Online payday lenders agree to pull out of PA market.

By Gideon Bradshaw
PLCA Intern
Capitolwire

HARRISBURG (July 22) – Pennsylvania consumers who borrowed from several online payday lending companies may be eligible to get back money they paid on interest that exceeded state caps.

The refund is one condition of a voluntary consent agreement John Paul Reddam, owner of several out-of-state payday lending services, signed with the Department of Banking and Securities last week.

The agreement alleges that WS Funding and Cash Call — California-based lending companies Reddam owns — charged Pennsylvania consumers rates that exceed those allowed under state law. The agreement also says Delbert Services Corporation, a debt-collection firm based in Nevada that Reddam also owns, collected interest from Pennsylvania customers at rates that were illegal under state law.

The companies are banned from lending to Pennsylvania consumers until they receive a license to issue loans in the state. They will also be ineligible to apply for a license to lend in Pennsylvania for at least three years.

Attorneys who represented Reddam during the negotiations declined to comment.

Edward Novak, a spokesman for the Department of Banking and Securities, said more than 18,000 Pennsylvania consumers took loans out from the companies named in the agreement.

Novak said interest rates on the loans ranged from 89 percent to 169 percent over periods as short as six months. Loans ranged from several hundred to several thousand dollars.

Pennsylvania usury laws cap interest rates at a fraction of those rates, Novak indicated. The Loan Interest and Protection Law sets the maximum annual interest rate on non-mortgage loans at six percent. Under the Consumer Discount Company Act, companies must get a license from the state to charge more.

Whether these laws governed web-based companies was murky until 2008, when the Department of Banking and Securities announced that they would enforce them in online transactions that involve Pennsylvania customers. The state Supreme Court upheld this interpretation of the law in a 2010 ruling.

The companies named in the agreement must pay $1 million. The Department of Banking and Securities says it will use that money to refund consumers on interest they paid in excess of the six percent annual rate the companies were allowed to charge.

Novak said the total amount owed back to consumers who borrowed from these companies is unclear.

“Some of that is going to depend on how many consumers come forward,” Novak said.

Consumer advocates say regulations against payday lending protect borrowers from financial ruin.

Mark Price, a labor economist with the liberal Keystone Research Center, said low-income customers often borrow from payday lenders when they struggle to make ends meet between pay checks.

“You’ve got a bill, you have to pay it back. And within that short-term window, it makes sense,” said Price, who was not familiar with the agreement Reddam signed but spoke about the payday lending industry in general.

Some payday lenders offer customers a chance to take out another loan before they’ve paid off the first, according to Price.
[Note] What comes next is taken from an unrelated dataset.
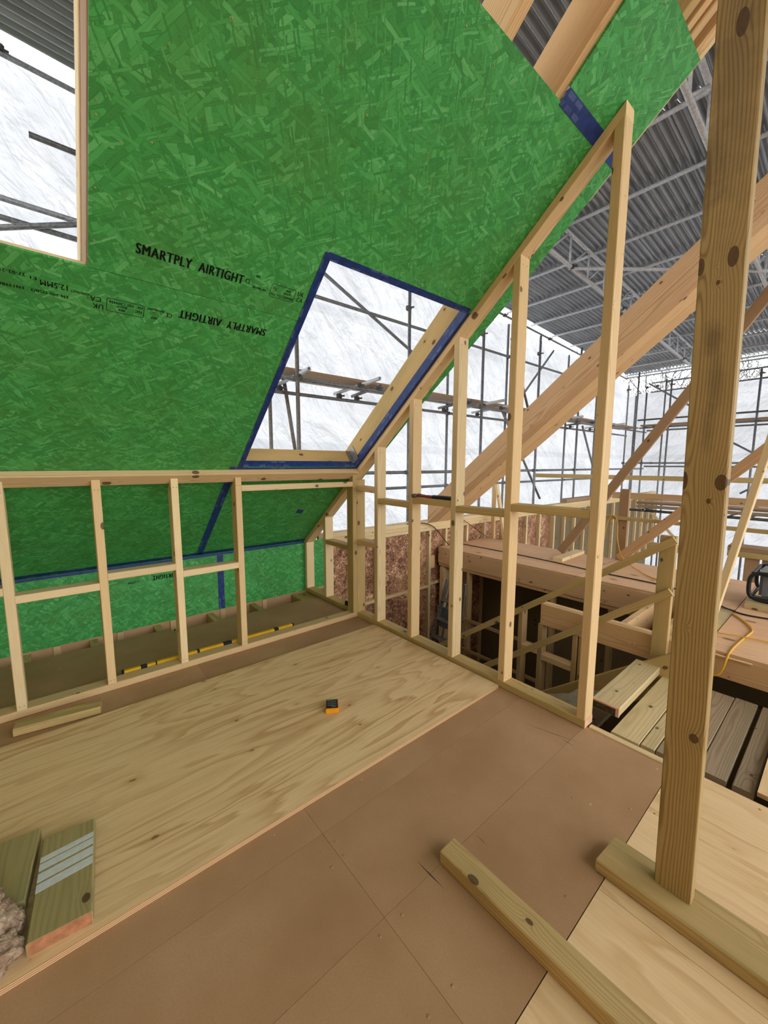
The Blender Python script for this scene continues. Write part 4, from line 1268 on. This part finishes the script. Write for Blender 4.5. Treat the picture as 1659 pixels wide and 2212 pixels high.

These additional payouts leave struggling borrowers with more interest and fees they can’t pay.

“They want to catch you in a cycle, where you borrow once, then you borrow again and again and again,” Price said.

But free-market proponents say bans on the practice hurts the same low-income consumers they are supposed to protect.

Tom Lehman, a professor of economics at Indiana Wesleyan University, said customers who don’t have access to other means of credit take out payday loans to cover expenses like utilities or to repair their cars. In such cases, the interest on the short-term loan might be lower than the penalties charged by utility companies or the cost of losing a job because they can’t get to work.

“You have taken their preferred option in a cash-constrained setting off the table,” Lehman said.